Task statement ::
The lines from the beginning of the records below through the one holding "random.seed(7)" are to be copied exactly; leave the pictures out.

(Source records)
- - -
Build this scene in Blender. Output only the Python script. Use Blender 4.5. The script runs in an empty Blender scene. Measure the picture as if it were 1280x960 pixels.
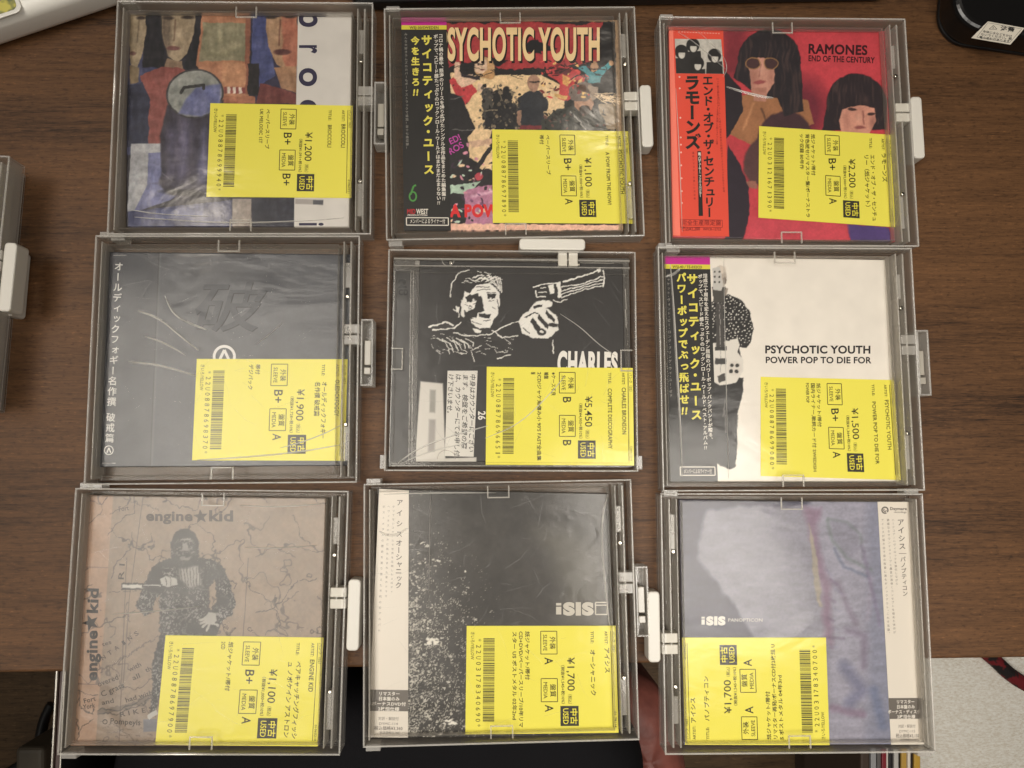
import bpy, math, random
import numpy as np
from mathutils import Matrix, Vector

S = bpy.context.scene
C = S.collection
random.seed(7)

# ------------------------------------------------------------------ camera, world, light, exposure
F, TH, PH, CAMH = 960.0, 0.0998, -0.0284, 0.455          # focal length in photo pixels (1280 wide), pitch, tilt, height over the desk
ROT = np.array(Matrix.Rotation(PH, 3, 'Y') @ Matrix.Rotation(TH, 3, 'X'))
cam = bpy.data.cameras.new('camera')
camo = bpy.data.objects.new('camera', cam); C.objects.link(camo)
camo.matrix_world = Matrix.Translation((0, 0, CAMH)) @ Matrix(ROT.tolist()).to_4x4()
cam.sensor_width = 36.0; cam.lens = F / 1280 * 36.0
cam.clip_start = 0.01; cam.clip_end = 50
S.camera = camo
W = bpy.data.worlds.new('World'); S.world = W; W.use_nodes = True
W.node_tree.nodes['Background'].inputs[0].default_value = (0.50, 0.45, 0.39, 1)
W.node_tree.nodes['Background'].inputs[1].default_value = 0.10
S.view_settings.view_transform = 'Standard'; S.view_settings.look = 'None'
S.view_settings.exposure = 0.0; S.view_settings.gamma = 1.0
S.cycles.max_bounces = 10; S.cycles.transparent_max_bounces = 24
S.cycles.caustics_reflective = False; S.cycles.caustics_refractive = False
S.cycles.sample_clamp_indirect = 4.0


def area(name, loc, target, sx, sy, power, col, spin=0.0, spread=180):
    l = bpy.data.lights.new(name, 'AREA'); l.shape = 'RECTANGLE'; l.size = sx; l.size_y = sy
    l.energy = power; l.color = col; l.spread = math.radians(spread)
    o = bpy.data.objects.new(name, l); C.objects.link(o)
    d = Vector(target) - Vector(loc)
    o.matrix_world = Matrix.Translation(loc) @ d.to_track_quat('-Z', 'Y').to_matrix().to_4x4() @ Matrix.Rotation(spin, 4, 'Z')
    return o


area('ceiling_lamp', (-0.60, -0.12, 1.70), (0.05, -0.13, 0), 1.25, 0.92, 3.8, (1.0, 0.945, 0.865), 0.15, 56)
area('low_fill_light', (0.33, -0.15, 0.90), (0.13, -0.05, 0), 0.40, 0.34, 1.15, (1.0, 0.95, 0.88), 0.75, 80)  # unseen low panel, added for glare and falloff at the right
area('glint_light', (0.35, 1.1, 1.9), (0.05, 0.1, 0), 0.10, 0.10, 1.6, (1.0, 0.90, 0.78))  # unseen small source, added for glints
area('far_glint_light', (-0.9, 0.75, 1.9), (-0.1, 0.0, 0), 0.10, 0.10, 1.6, (1.0, 0.90, 0.78))  # unseen second small source, added for glints on plastic edges


def pw(P, z):
    """photo pixels (n,2) -> points on the level plane at height z"""
    P = np.atleast_2d(np.asarray(P, float))
    d = np.c_[(P[:, 0] - 640) / F, (480 - P[:, 1]) / F, -np.ones(len(P))] @ ROT.T
    t = (z - CAMH) / d[:, 2]
    return np.c_[d[:, 0] * t, d[:, 1] * t, np.full(len(P), z)]


def lin(c, g=1.0):
    c = np.asarray(c, float) / 255.0
    return np.where(c <= 0.04045, c / 12.92, ((c + 0.055) / 1.055) ** 2.4) * g


# ------------------------------------------------------------------ materials
def nodes(name):
    m = bpy.data.materials.new(name); m.use_nodes = True
    nt = m.node_tree
    return m, nt, nt.nodes['Principled BSDF'], nt.nodes['Material Output']


def N(nt, t, **k):
    n = nt.nodes.new(t)
    for a, v in k.items():
        if a in n.inputs: n.inputs[a].default_value = v
        else: setattr(n, a, v)
    return n


def film(nt, b, w=1.0, rough=0.11, wave=0.13):
    """the clear plastic wrap over the print: a coat with crumpled normals"""
    geo = N(nt, 'ShaderNodeNewGeometry')
    mp = N(nt, 'ShaderNodeMapping'); mp.inputs['Scale'].default_value = (1.0, 1.7, 1.0); mp.inputs['Rotation'].default_value = (0, 0, 0.5)
    nt.links.new(geo.outputs['Position'], mp.inputs[0])
    n1 = N(nt, 'ShaderNodeTexNoise', Scale=17.0, Detail=3.0, Roughness=0.5, Distortion=0.9)
    n2 = N(nt, 'ShaderNodeTexNoise', Scale=120.0, Detail=4.0, Roughness=0.6)
    nt.links.new(mp.outputs[0], n1.inputs['Vector']); nt.links.new(geo.outputs['Position'], n2.inputs['Vector'])
    a = N(nt, 'ShaderNodeMath', operation='MULTIPLY'); a.inputs[1].default_value = 0.10
    nt.links.new(n2.outputs[0], a.inputs[0])
    s = N(nt, 'ShaderNodeMath', operation='ADD'); nt.links.new(n1.outputs[0], s.inputs[0]); nt.links.new(a.outputs[0], s.inputs[1])
    bp = N(nt, 'ShaderNodeBump', Strength=wave, Distance=0.004)
    nt.links.new(s.outputs[0], bp.inputs['Height'])
    nt.links.new(bp.outputs[0], b.inputs['Coat Normal'])
    b.inputs['Coat Weight'].default_value = w * 0.60
    r = N(nt, 'ShaderNodeMapRange'); r.inputs[3].default_value = rough * 0.6; r.inputs[4].default_value = rough * 2.2
    nt.links.new(n2.outputs[0], r.inputs[0]); nt.links.new(r.outputs[0], b.inputs['Coat Roughness'])
    b.inputs['Coat IOR'].default_value = 1.5


INKS = {}


def ink(rgb, wrap=True, rough=0.55, name='ink'):
    k = (tuple(rgb), wrap, rough)
    if k not in INKS:
        m, nt, b, o = nodes(name)
        b.inputs['Base Color'].default_value = (*lin(rgb), 1); b.inputs['Roughness'].default_value = rough
        b.inputs['Specular IOR Level'].default_value = 0.3
        if wrap: film(nt, b)
        INKS[k] = m
    return INKS[k]


def plain(name, rgb, rough=0.5, metal=0.0, bump=0.0, bscale=300.0, spec=0.5, var=0.0, vscale=20.0):
    m, nt, b, o = nodes(name)
    b.inputs['Base Color'].default_value = (*lin(rgb), 1); b.inputs['Roughness'].default_value = rough
    b.inputs['Metallic'].default_value = metal; b.inputs['Specular IOR Level'].default_value = spec
    geo = N(nt, 'ShaderNodeNewGeometry')
    if bump:
        n = N(nt, 'ShaderNodeTexNoise', Scale=bscale, Detail=4.0)
        nt.links.new(geo.outputs['Position'], n.inputs['Vector'])
        bp = N(nt, 'ShaderNodeBump', Strength=bump, Distance=0.001); nt.links.new(n.outputs[0], bp.inputs['Height'])
        nt.links.new(bp.outputs[0], b.inputs['Normal'])
    if var:
        n = N(nt, 'ShaderNodeTexNoise', Scale=vscale, Detail=5.0); nt.links.new(geo.outputs['Position'], n.inputs['Vector'])
        cr = N(nt, 'ShaderNodeValToRGB')
        cr.color_ramp.elements[0].position = 0.3; cr.color_ramp.elements[1].position = 0.7
        cr.color_ramp.elements[0].color = (*lin(rgb, 1 - var), 1); cr.color_ramp.elements[1].color = (*lin(rgb, 1 + var), 1)
        nt.links.new(n.outputs[0], cr.inputs[0]); nt.links.new(cr.outputs[0], b.inputs['Base Color'])
    return m


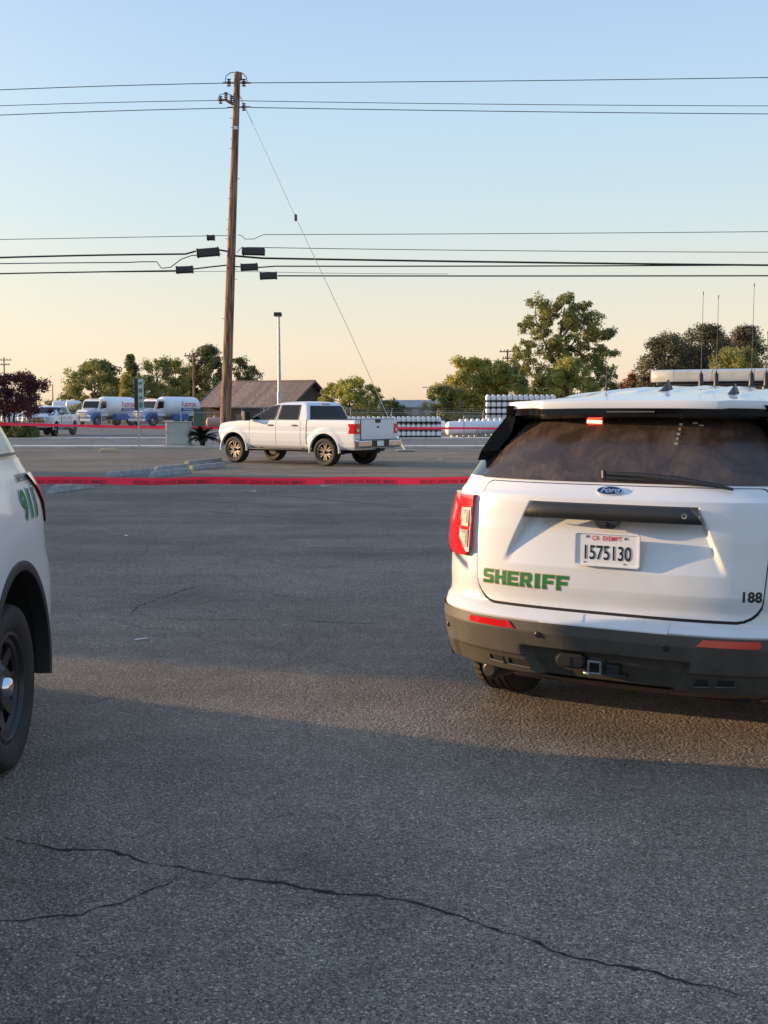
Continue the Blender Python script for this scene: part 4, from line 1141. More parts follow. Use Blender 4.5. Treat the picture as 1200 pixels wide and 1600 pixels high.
# ================================================================ police SUV on the left
def build_left_suv():
    h = R(3.2)                                  # heads towards the camera
    f = Vector((math.sin(h), -math.cos(h))); r = Vector((f.y, -f.x))
    AX = 1.13
    wheel_face = Vector((-1.64, 4.80))
    o = wheel_face - f * AX + r * .975           # local origin: rear centre
    root = empty('police_suv', (o.x, o.y, 0), math.atan2(-f.x, f.y),
                 'white sheriff police SUV cut by the left edge, green 911 decal behind its rear wheel', 'police suv')
    L = Loft([
        (.24, .45, .60, 2.4, .88, 4.65, .9, 2.6),
        (.33, .16, .62, 2.5, .93, 4.9, .9, 2.6),
        (.42, .07, .62, 2.5, .95, 4.97, .9, 2.6),
        (.58, .00, .62, 2.5, .965, 5.0, .9, 2.6),
        (.70, .00, .62, 2.5, .972, 5.0, .9, 2.6),
        (.80, .05, .60, 2.5, .972, 5.0, .9, 2.6),
        (.86, .09, .60, 2.5, .970, 4.98, .9, 2.6),
        (1.00, .10, .60, 2.5, .968, 4.93, .9, 2.6),
        (1.08, .115, .60, 2.5, .960, 4.82, 1.0, 2.6),
        (1.14, .13, .62, 2.5, .945, 4.55, 1.0, 2.6),
        (1.20, .16, .64, 2.5, .925, 4.00, .9, 2.6),
        (1.26, .20, .66, 2.5, .905, 3.78, .9, 2.6),
        (1.30, .235, .66, 2.5, .895, 3.66, .9, 2.6),
        (1.45, .365, .62, 2.5, .83, 3.3, .9, 2.6),
        (1.60, .50, .58, 2.5, .755, 2.9, .9, 2.6),
        (1.68, .58, .58, 2.4, .70, 2.6, .8, 2.6),
        (1.72, .78, .55, 2.3, .60, 2.4, .8, 2.4),
        (1.745, 1.10, .5, 2.2, .42, 2.1, .6, 2.2),
        (1.75, 1.4, .2, 2.0, .12, 1.8, .2, 2.0)])
    def flare(x, y, z):                           # swollen rear haunch
        if abs(x) > .5:
            d = math.hypot(y - AX, z - .42)
            k = sstep(.75, .50, d) * .022
            x += math.copysign(k, x)
        return x, y, z
    sh = L.solid(list(np.linspace(.24, 1.285, 44)) + [1.29], disp=flare, n1=26, n2=60, n3=20).build('body_shell', ['white_paint', 'seam'], root)
    boolean_cut(sh, wheel_cut((AX, 3.99), .455, .385, .58, 1.3), ['seam'])
    L.solid(list(np.linspace(1.288, 1.68, 14)), n1=26, n2=50, n3=20).build('greenhouse', ['gloss_black'], root)
    L.solid([1.655, 1.68, 1.70, 1.72, 1.735, 1.745, 1.75], n1=26, n2=50, n3=20).build('roof', ['white_paint'], root, smooth=60)
    for sg in (-1, 1):
        m = MB(); L.side_patch(m, [(z, .36 + (z - 1.3) * .62, 1.35 + (z - 1.3) * .12) for z in np.linspace(1.315, 1.62, 10)], sg, .004)
        m.build('quarter_window', ['glass_side'], root)
        m = MB(); L.side_patch(m, [(z, .33 + (z - 1.3) * .62, 1.40 + (z - 1.3) * .12) for z in np.linspace(1.304, 1.64, 10)], sg, .002)
        m.build('window_frame', ['black_trim'], root)
        for nm, y0, y1 in (('rear_door_window', 1.50, 2.25), ('front_door_window', 2.36, 3.1)):
            m = MB(); L.side_patch(m, [(z, y0, y1 - (z - 1.3) * (.9 if y0 > 2.3 else 0)) for z in np.linspace(1.315, 1.62, 8)], sg, .004); m.build(nm, ['glass_dark'], root)
        # painted rear pillar between quarter window and rear glass
        m = MB(); P = []
        for z in np.linspace(1.287, 1.66, 12):
            ya, yb_ = L.par(z)[0] + .03, .335 + (z - 1.3) * .62
            P.append([((L.side(y, z) + .006) * sg, y - .004, z) for y in np.linspace(ya, yb_, 10)])
        m.grid(P); m.build('rear_pillar', ['white_paint'], root)
        m = MB(); arch_lip(m, AX, .385, .448, .498, .93, 1.000, sg, -8, 190); m.build('arch_trim', ['black_trim'], root)
        m = MB(); arch_lip(m, 3.99, .385, .448, .498, .93, .985, sg, -8, 190); m.build('arch_trim', ['black_trim'], root)
        m = MB(); L.side_patch(m, [(z, 1.6, 3.5) for z in np.linspace(.25, .45, 5)], sg, .008); m.build('sill_trim', ['black_trim'], root)
        for y in (1.52, 2.30, 3.30):
            m = MB(); L.side_patch(m, [(z, y, y + .008) for z in np.linspace(.45, 1.28, 12)], sg, .0015, ny=1); m.build('door_gap', ['seam'], root)
        wheel(root, (sg * .825, AX, .405), sg, .375, .25, 'steel')
        wheel(root, (sg * .825, 3.99, .405), sg, .375, .25, 'steel')
        m = MB(); m.box((sg * 1.05, 3.3, 1.22), (.17, .1, .15)); m.build('wing_mirror', ['black_trim'], root, bevel=.02)
        # tail light, boomerang shape pulled onto the flank
        m = MB(); P = []
        for z in np.linspace(.98, 1.215, 20):
            t = (z - .93) / .285
            y0 = L.par(z)[0] + .035 + .05 * (1 - t)
            y1 = .44 + .26 * t ** 1.6
            P.append([((L.side(y, z) + .016 + .012 * math.sin(math.pi * k / 11)) * sg, y - .012 * (1 - k / 11), z) for k, y in enumerate(np.linspace(y0, y1, 12))])
        P = [[(p[0] - sg * .03, p[1] + .02, p[2]) for p in P[0]]] + P + [[(p[0] - sg * .04, p[1] + .02, p[2]) for p in P[-1]]]
        m.grid(P); tl = m.build('tail_light', ['red_lens_matt'], root, smooth=50)
        m = MB(); P = []
        for z in np.linspace(1.165, 1.222, 10):
            t = (z - .93) / .285; y1 = .40 + .30 * t ** 1.6
            P.append([((L.side(y, z) + .020) * sg, y, z) for y in np.linspace(y1 - .12 * t, y1 + .05 * t, 8)])
        m.grid(P); m.build('lamp_surround', ['clear_lens'], tl, smooth=50)
    # black lower bumper, plate side decals
    m = MB(); L.wrap(m, .30, .56, .62, .007, nz=8, n=60); m.build('bumper_cover', ['black_trim'], root, smooth=40)
    PS = lambda u, z, o: Vector((-(L.side(1.40 - u, z) + .0035 + o + .022 * sstep(.75, .50, math.hypot(1.40 - u - AX, z - .42))), 1.40 - u, z))
    # u runs rearwards along the driver's flank
    for ch, dx in (('9', -.105), ('1', 0.0), ('1', .085)):
        m = MB(); font_text(m, ch, .172, lambda x, z, o: PS(.605 + dx + x, 1.085 + z, .0006), bold=.012, sx=1.1, cut=.025); m.build('number_outline', ['plate_white'], root, smooth=0)
        m = MB(); font_text(m, ch, .172, lambda x, z, o: PS(.605 + dx + x, 1.085 + z, .0016), bold=.007, sx=1.1, cut=.025); m.build('number_lettering', ['decal_green'], root, smooth=0)
    m = MB(); font_text(m, 'EMERGENCY', .046, lambda x, z, o: PS(.62 + x, 1.205 + z, .001), bold=.0008, sx=.95); m.build('emergency_lettering', ['decal_dark_green'], root, smooth=0)
    # front
    m = MB(); m.box((0, 4.95, .72), (1.1, .1, .26)); m.build('grille', ['black_trim'], root, bevel=.02)
    for sg in (-1, 1):
        m = MB(); m.box((sg * .70, 4.72, .86), (.34, .22, .13), rot=Matrix.Rotation(-sg * R(28), 3, 'Z')); m.build('headlight', ['clear_lens'], root, bevel=.02)
    m = MB(); m.box((0, 2.55, .32), (1.3, 4.2, .1)); m.build('underbody', ['black_trim'], root)
    m = MB(); m.box((0, 2.55, 1.80), (1.1, .2, .10)); m.box((-.4, 2.55, 1.745), (.05, .1, .08)); m.box((.4, 2.55, 1.745), (.05, .1, .08)); m.build('light_bar', ['bar_lens'], root, bevel=.02)
    root.scale = (1, 1, 1.08)
    for ch in root.children:
        if ch.name.split('.')[0] == 'wheel': ch.scale = (1, 1, 1 / 1.08); ch.location.z = .377 / 1.08
    return root

right_suv = build_right_suv()
left_suv = build_left_suv()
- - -
Reply ::
Build this scene in Blender. Output only the Python script. Use Blender 4.5. The script runs in an empty Blender scene. Measure the picture as if it were 1280x960 pixels.
import bpy, math, random
import numpy as np
from mathutils import Matrix, Vector

S = bpy.context.scene
C = S.collection
random.seed(7)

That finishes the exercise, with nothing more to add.